Dans la région, le syndicalisme souffre, comme ailleurs. En vingt ans, le bassin a perdu ses fleurons industriels : Wolber-Michelin, BSL industries, Berthier. «Les organisations syndicales étaient implantées dans ces grandes usines, mais elles ont fermé. Aujourd'hui, l'emploi est scindé. Comment faire du syndicalisme dans cette situation ?» s'interroge un militant. En Picardie, la CFDT compte désormais 70 permanents, estime Alexandre Boutté. Résultat, elle n'a «pas le temps pour le terrain», reconnaît-il. «A Soissons, plus personne ne veut tenir la permanence juridique», ajoute un autre, membre de l'union locale.

Quant aux nouveaux conseillers des commissions paritaires régionales interprofessionnelles, élus à l'occasion de ce scrutin, ils n'auront que quinze heures par trimestre pour assurer leur mission. «C'est faible», poursuit Boutté. Difficile dans ces conditions pour ces représentants de venir porter assistance à des employés de TPE isolés qui négocieront un accord sur le temps de travail avec leur employeur. Pourtant, ces derniers sont concernés par les abus au code du travail. «Dans les petites boîtes, les patrons trouvent n'importe quelle excuse pour se débarrasser d'un salarié.

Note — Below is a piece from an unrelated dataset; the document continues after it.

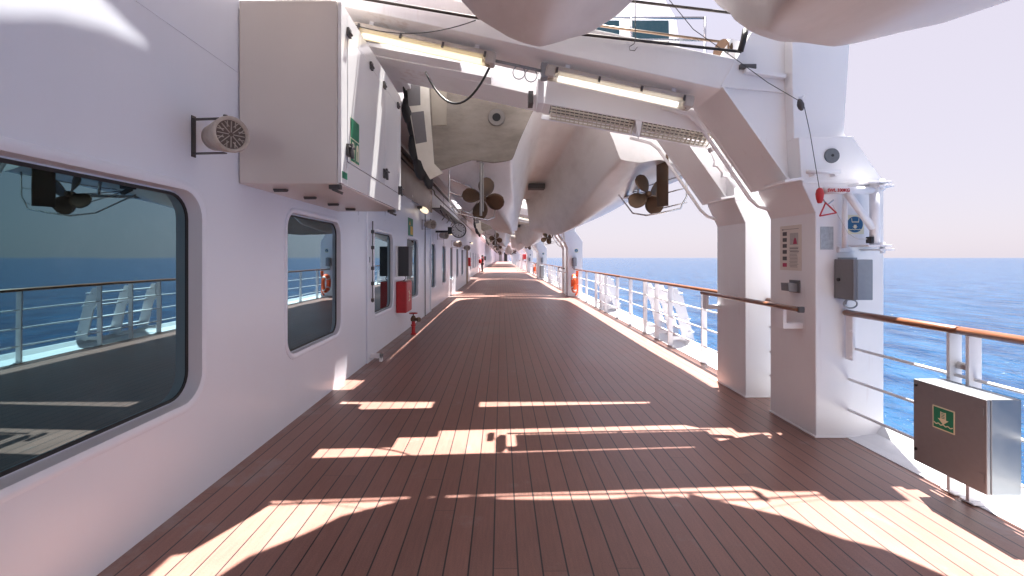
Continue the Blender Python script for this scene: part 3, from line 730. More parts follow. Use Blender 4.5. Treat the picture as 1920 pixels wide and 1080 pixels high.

Il y a aussi les congés payés oubliés, les heures sup non payées, les dépassements horaires. Ils ont plus de mal à se défendre, d'autant qu'ils ne connaissent pas leurs droits, pointe Dany Ridel, de la CFDT Beauvais. Le problème, c'est qu'ils pensent que les syndicats les laissent tomber. Alors, ils ne viennent nous voir que quand ils sont au pied du mur.»

Pire, ces salariés peinent à croire en l'amélioration de leurs conditions de travail ou l'acquisition de nouveaux droits. Voire n'y songent même pas. Des Tickets resto ? «Oh, vous savez, ce n'est pas la priorité. Tant qu'il y a une bonne ambiance de travail avec le patron…» pointe Nicolas, jardinier apprenti. «Les syndicats, c'est plutôt pour les grandes entreprises», ajoute Delphine, enseignante en auto-école. «Ici, il n'y a plus de travail. Alors, quand on a une place, on tient à la garder. Il n'y a pas de revendications, les gens s'habituent à tout, ils se disent "c'est comme ça, tant que j'ai un travail, je me tais"», conclut une militante restée derrière le stand CFDT. Toute la journée, elle a tenté de convaincre les passants, sans trop de succès : «Une personne sur cinq était au courant ou intéressée par l'élection. Les autres… Ils nous regardaient ou prenaient un stylo. Mais il n'y a pas eu trop d'échanges.»